Is this the lace pattern from mxus?

I have laced this way (spokes same direction) and found that 10g spokes touch just nice at spoke cross point.

I have also laced alternating spokes on the motor hub and found a gap at the cross point.

Now which is better or the properly way?

1X, alternating inside to outside. I have laced a dozen wheels or so this way, after a couple of true sessions, the spokes take a set and are virtually maintenance free.
 
brumbrum said:
So the 12t will definitely fit the mxus 3000? That is a dream freewheel come true.

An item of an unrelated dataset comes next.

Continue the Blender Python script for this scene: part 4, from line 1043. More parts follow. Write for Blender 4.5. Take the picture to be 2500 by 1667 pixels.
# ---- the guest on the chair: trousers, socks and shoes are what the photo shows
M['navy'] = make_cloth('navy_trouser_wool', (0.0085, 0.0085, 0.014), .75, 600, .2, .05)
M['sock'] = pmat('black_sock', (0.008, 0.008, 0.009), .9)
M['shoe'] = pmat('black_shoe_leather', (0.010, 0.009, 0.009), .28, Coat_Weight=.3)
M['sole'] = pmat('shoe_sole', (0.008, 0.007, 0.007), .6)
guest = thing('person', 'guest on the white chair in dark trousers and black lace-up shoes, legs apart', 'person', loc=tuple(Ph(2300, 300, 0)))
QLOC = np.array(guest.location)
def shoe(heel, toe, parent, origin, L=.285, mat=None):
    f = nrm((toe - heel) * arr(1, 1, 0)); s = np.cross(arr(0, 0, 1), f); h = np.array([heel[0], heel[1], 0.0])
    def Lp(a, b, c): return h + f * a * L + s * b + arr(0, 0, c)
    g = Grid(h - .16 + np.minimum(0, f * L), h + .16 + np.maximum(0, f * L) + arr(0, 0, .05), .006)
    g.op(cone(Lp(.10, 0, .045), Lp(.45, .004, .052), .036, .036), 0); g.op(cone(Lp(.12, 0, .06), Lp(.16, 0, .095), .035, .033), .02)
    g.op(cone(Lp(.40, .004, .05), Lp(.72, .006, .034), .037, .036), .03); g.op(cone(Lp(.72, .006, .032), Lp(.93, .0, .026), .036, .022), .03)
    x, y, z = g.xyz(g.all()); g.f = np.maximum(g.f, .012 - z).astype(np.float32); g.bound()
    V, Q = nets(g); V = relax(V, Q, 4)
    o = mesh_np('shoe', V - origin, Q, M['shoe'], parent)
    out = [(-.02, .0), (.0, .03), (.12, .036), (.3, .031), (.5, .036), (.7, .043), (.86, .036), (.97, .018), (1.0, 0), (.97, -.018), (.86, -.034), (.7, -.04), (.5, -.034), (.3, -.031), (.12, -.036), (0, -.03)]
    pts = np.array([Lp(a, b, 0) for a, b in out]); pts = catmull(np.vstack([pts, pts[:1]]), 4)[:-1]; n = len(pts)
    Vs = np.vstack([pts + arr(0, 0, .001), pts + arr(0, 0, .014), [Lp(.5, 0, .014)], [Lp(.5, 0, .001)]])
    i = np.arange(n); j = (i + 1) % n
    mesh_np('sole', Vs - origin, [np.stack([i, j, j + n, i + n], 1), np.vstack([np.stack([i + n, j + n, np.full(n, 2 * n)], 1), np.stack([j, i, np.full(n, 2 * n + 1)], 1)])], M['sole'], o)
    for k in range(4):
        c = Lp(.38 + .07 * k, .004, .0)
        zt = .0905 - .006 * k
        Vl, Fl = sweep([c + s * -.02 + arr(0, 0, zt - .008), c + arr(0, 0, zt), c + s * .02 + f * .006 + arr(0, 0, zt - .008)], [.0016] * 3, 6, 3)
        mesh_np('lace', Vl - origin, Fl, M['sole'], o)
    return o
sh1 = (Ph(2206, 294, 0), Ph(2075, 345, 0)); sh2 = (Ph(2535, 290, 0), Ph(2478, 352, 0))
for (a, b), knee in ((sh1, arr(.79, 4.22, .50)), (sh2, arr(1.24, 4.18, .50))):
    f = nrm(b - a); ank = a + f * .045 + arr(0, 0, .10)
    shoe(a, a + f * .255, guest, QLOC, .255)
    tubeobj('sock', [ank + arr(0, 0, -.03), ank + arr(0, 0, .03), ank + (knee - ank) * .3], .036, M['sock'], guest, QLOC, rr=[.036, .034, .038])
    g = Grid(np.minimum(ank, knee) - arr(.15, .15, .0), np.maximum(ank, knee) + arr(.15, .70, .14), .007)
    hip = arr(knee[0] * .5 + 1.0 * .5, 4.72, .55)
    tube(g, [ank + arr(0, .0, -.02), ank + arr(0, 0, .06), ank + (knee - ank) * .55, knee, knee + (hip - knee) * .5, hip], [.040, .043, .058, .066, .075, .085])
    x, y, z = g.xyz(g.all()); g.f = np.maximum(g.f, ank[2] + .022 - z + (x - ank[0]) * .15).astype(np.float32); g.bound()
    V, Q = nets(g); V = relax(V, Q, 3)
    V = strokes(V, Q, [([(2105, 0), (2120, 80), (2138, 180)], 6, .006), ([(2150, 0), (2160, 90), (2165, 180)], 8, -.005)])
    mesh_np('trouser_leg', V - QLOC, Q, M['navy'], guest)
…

Anyone know if its a 3/32" or 1/8" ?

It will definitely fit on motors with M14 Axle, but not sure if it also fits the Versions with M16 Axle.
The thread is the same as on Cromotor if that helps.
 
madin88 said:
brumbrum said:
So the 12t will definitely fit the mxus 3000? That is a dream freewheel come true.

Anyone know if its a 3/32" or 1/8" ?

It will definitely fit on motors with M14 Axle, but not sure if it also fits the Versions with M16 Axle.
The thread is the same as on Cromotor if that helps.

Arh, ok. Will check with Merlin. I have a cro and mxus v.3 but off the top of my head they both have 16mm axle.
Cheers.
 
cut cat said:
I have also laced alternating spokes on the motor hub and found a gap at the cross point.

Now which is better or the properly way?

it is better if the spokes touch
 
madin88 said:
cut cat said:
I have also laced alternating spokes on the motor hub and found a gap at the cross point.

Now which is better or the properly way?

it is better if the spokes touch

Thanks Alex.

Madin88, im no expert hence the call out. I have heard that when spokes touch it adds strength to wheel. It does this by spreading load accros 2 spokes oppesed a single one. Most bicycles do this including motorbikes. Exception are to Harley's when they use a 5mm spoke or straight lace pattern.